9% Mortgages Seen If Fed Aggressive on Rates

Bloomberg News

NEW YORK - The 30-year mortgage rate, which hit 8% just four months ago, may soon creep above 9% for the first time in five years.

For prospective homebuyers and sellers rising mortgage rates are an unfortunate side effect of the 10-year economic expansion. The Federal Reserve has raised its target overnight lending rate for banks five times since June, to 6%, in an effort to keep economic growth from igniting inflation.

April's 3.9% unemployment rate, the lowest in three decades, suggests the Fed's actions have not yet dampened growth, and this fuels expectations that the central bank will have to become more aggressive.

That has sent mortgage rates up more than half a percentage point in the last three weeks, to about 8.7%, making homebuyers and those refinancing loans eager to borrow before the cost gets too high.

A rise above 9%, some analysts say, may put a crimp in the housing market, which is growing at a near-record pace despite mortgage rates two percentage points higher than in 1998. People are still upbeat about the economy and their personal finances, in particular since home prices are rising at a 7% annual pace, according to Freddie Mac, the nation's No. 2 mortgage financier.

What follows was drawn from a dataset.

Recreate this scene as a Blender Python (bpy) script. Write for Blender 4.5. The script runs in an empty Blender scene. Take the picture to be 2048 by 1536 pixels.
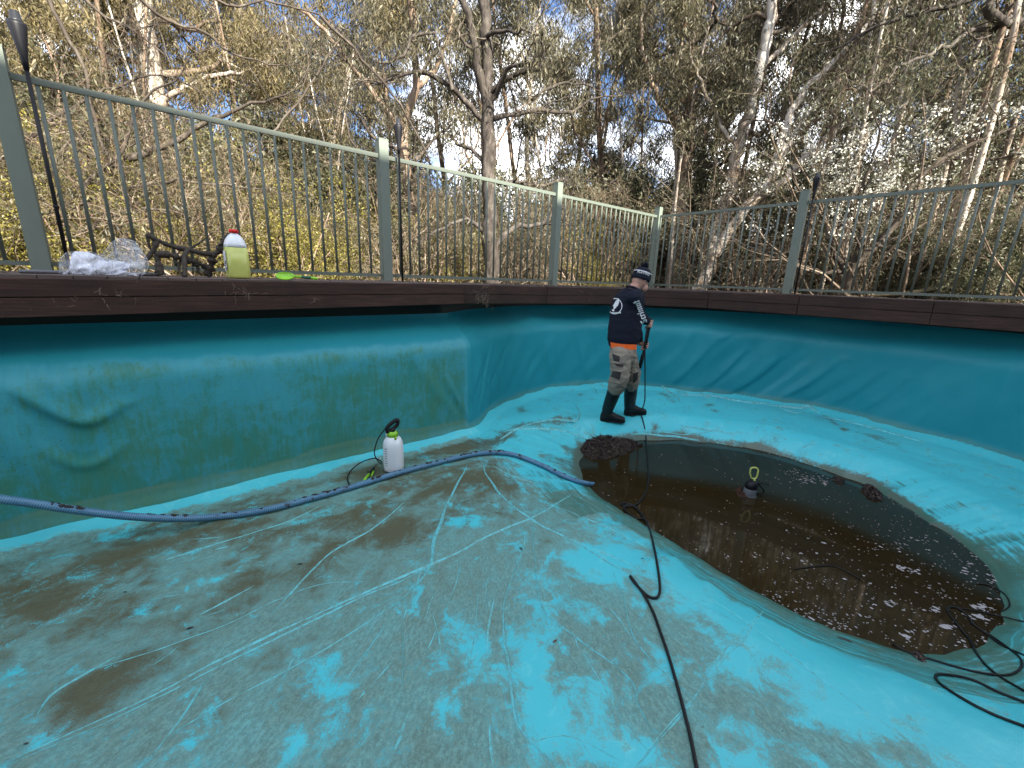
import bpy, bmesh, math, random
import numpy as np
from mathutils import Vector, Matrix
from mathutils.bvhtree import BVHTree

SC = bpy.context.scene
COL = SC.collection
RNG = np.random.default_rng(7)
random.seed(7)

# ------------------------------------------------------------------ camera
F_PX, PITCH, ROLL, EYE = 839.2, 0.2457, 0.0356, 1.6
_f = np.array([0, math.cos(PITCH), -math.sin(PITCH)])
_u = np.array([0, math.sin(PITCH), math.cos(PITCH)])
_r = np.array([1.0, 0, 0])
_c, _s = math.cos(ROLL), math.sin(ROLL)
CAM_R, CAM_U, CAM_F = _c * _r + _s * _u, -_s * _r + _c * _u, _f
cam_data = bpy.data.cameras.new("camera")
cam = bpy.data.objects.new("camera", cam_data)
COL.objects.link(cam)
cam_data.sensor_width = 36.0
cam_data.lens = F_PX / 2048 * 36.0
cam_data.clip_start, cam_data.clip_end = 0.05, 2000
mw = Matrix.Identity(4)
for i in range(3):
    mw[i][0], mw[i][1], mw[i][2] = CAM_R[i], CAM_U[i], -CAM_F[i]
mw[2][3] = EYE
cam.matrix_world = mw
SC.camera = cam

# ------------------------------------------------------------------ light
SUN_AZ = math.atan2(-0.80, 0.60)      # the sun stands behind the viewer's right shoulder
SUN_EL = math.radians(32)
SUN_DIR = Vector((math.cos(SUN_AZ) * math.cos(SUN_EL), math.sin(SUN_AZ) * math.cos(SUN_EL), math.sin(SUN_EL)))
sun_data = bpy.data.lights.new("sun", 'SUN')
sun_data.energy = 5.0
sun_data.angle = math.radians(0.5)
sun_data.color = (1.0, 0.93, 0.80)
sun = bpy.data.objects.new("sun", sun_data)
COL.objects.link(sun)
sun.rotation_euler = SUN_DIR.to_track_quat('Z', 'Y').to_euler()
sun.location = SUN_DIR * 60

world = bpy.data.worlds.new("World")
SC.world = world
world.use_nodes = True
wn, wl = world.node_tree.nodes, world.node_tree.links
wn.clear()
sky = wn.new("ShaderNodeTexSky")
sky.sky_type = 'NISHITA'
sky.sun_disc = False
sky.sun_elevation = SUN_EL
sky.sun_rotation = math.pi / 2 - SUN_AZ
wtc = wn.new("ShaderNodeTexCoord")
wmap = wn.new("ShaderNodeMapping")
wmap.inputs['Scale'].default_value = (1.0, 1.0, 2.2)
wmap.inputs['Location'].default_value = (1, 0, 0)
wnoise = wn.new("ShaderNodeTexNoise")
wnoise.inputs['Scale'].default_value = 2.3
wnoise.inputs['Detail'].default_value = 7
wnoise.inputs['Roughness'].default_value = 0.55
wramp = wn.new("ShaderNodeValToRGB")
wramp.color_ramp.elements[0].position = 0.455
wramp.color_ramp.elements[1].position = 0.64
wmix = wn.new("ShaderNodeMix")
wmix.data_type = 'RGBA'
wmix.inputs[7].default_value = (9.2, 9.2, 9.2, 1)
wbg = wn.new("ShaderNodeBackground")
wbg.inputs['Strength'].default_value = 0.15
wout = wn.new("ShaderNodeOutputWorld")
wl.new(wtc.outputs['Generated'], wmap.inputs['Vector'])
wl.new(wmap.outputs['Vector'], wnoise.inputs['Vector'])
wl.new(wnoise.outputs['Fac'], wramp.inputs['Fac'])
wl.new(wramp.outputs['Color'], wmix.inputs[0])
wtint = wn.new("ShaderNodeMix")          # the clear sky is far dimmer than the sunlit cloud
wtint.data_type, wtint.blend_type = 'RGBA', 'MULTIPLY'
wtint.inputs[0].default_value = 1.0
wtint.inputs[7].default_value = (0.27, 0.34, 0.45, 1)
wl.new(sky.outputs['Color'], wtint.inputs[6])
wl.new(wtint.outputs[2], wmix.inputs[6])
wl.new(wmix.outputs[2], wbg.inputs['Color'])
wl.new(wbg.outputs['Background'], wout.inputs['Surface'])

SC.view_settings.view_transform = 'Standard'
SC.view_settings.look = 'None'
SC.view_settings.gamma = 1
SC.view_settings.use_curve_mapping = False
SC.view_settings.exposure = 2.05
SC.cycles.max_bounces = 8
SC.cycles.transparent_max_bounces = 12
SC.cycles.use_denoising = True

# ------------------------------------------------------------------ helpers: geometry of the place
def ray(x, y):
    """Viewing direction through a pixel of the 2048 x 1536 photograph (used to survey positions)."""
    return CAM_R * ((x - 1024) / F_PX) - CAM_U * ((y - 768) / F_PX) + CAM_F

O = np.array([0, 0, EYE])
def at_z(x, y, z=0.0):
    v = ray(x, y)
    return O + v * ((z - EYE) / v[2])
def at_depth(x, y, d):
    v = ray(x, y)
    return O + v * (d / v[1])
def project(P):
    P = np.asarray(P, float) - O
    q0, q1, q2 = P @ CAM_R, P @ CAM_U, P @ CAM_F
    q2 = np.where(np.abs(q2) < 1e-3, 1e-3, q2)
    return 1024 + F_PX * q0 / q2, 768 - F_PX * q1 / q2, q2

TH = 0.7015
D0 = np.array([2.404, 7.709])                     # fence corner
ND = np.array([math.sin(TH), -math.cos(TH)])      # from the long fence run into the pool
NE = np.array([-math.cos(TH), -math.sin(TH)])     # from the short fence run into the pool
def ab(a, b):
    return D0 + ND * a + NE * b
def to_ab(P):
    q = np.asarray(P)[..., :2] - D0
    return q @ ND, q @ NE
def at_plane(x, y, n, c):
    """Where the ray through a pixel meets the vertical plane n.(P-D0)=c."""
    v = ray(x, y)
    return O + v * ((c + D0 @ n) / (v[:2] @ n))

def catmull(pts, n=8, closed=False):
    P = [np.asarray(p, float) for p in pts]
    out = []
    m = len(P)
    for i in range(m if closed else m - 1):
        p0 = P[(i - 1) % m] if closed or i > 0 else 2 * P[0] - P[1]
        p1, p2 = P[i], P[(i + 1) % m]
        p3 = P[(i + 2) % m] if closed or i + 2 < m else 2 * P[-1] - P[-2]
        for k in range(n):
            t = k / n
            out.append(0.5 * (2 * p1 + (p2 - p0) * t + (2 * p0 - 5 * p1 + 4 * p2 - p3) * t * t + (3 * p1 - p0 - 3 * p2 + p3) * t ** 3))
    if not closed:
        out.append(P[-1])
    return np.array(out)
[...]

"Customers are very much in a hurry to get things going" on their applications for mortgage loans, before financing costs go even higher, said Robert Withers, chief executive and president of First Alternative Mortgage Corp. in New Rochelle, N.Y.

The monthly payment on a 9% $200,000 mortgage would be $1,609. This is $131 more than a similar loan would have cost at the start of the year when rates were a little above 8%, and $345 more than in 1998 when rates hit a 30-year low of 6.5%. Higher monthly mortgage payments leave less for consumers to spend on other things, an important factor in the economy's growth.

Consumer spending accounts for about two-thirds of the gross domestic product.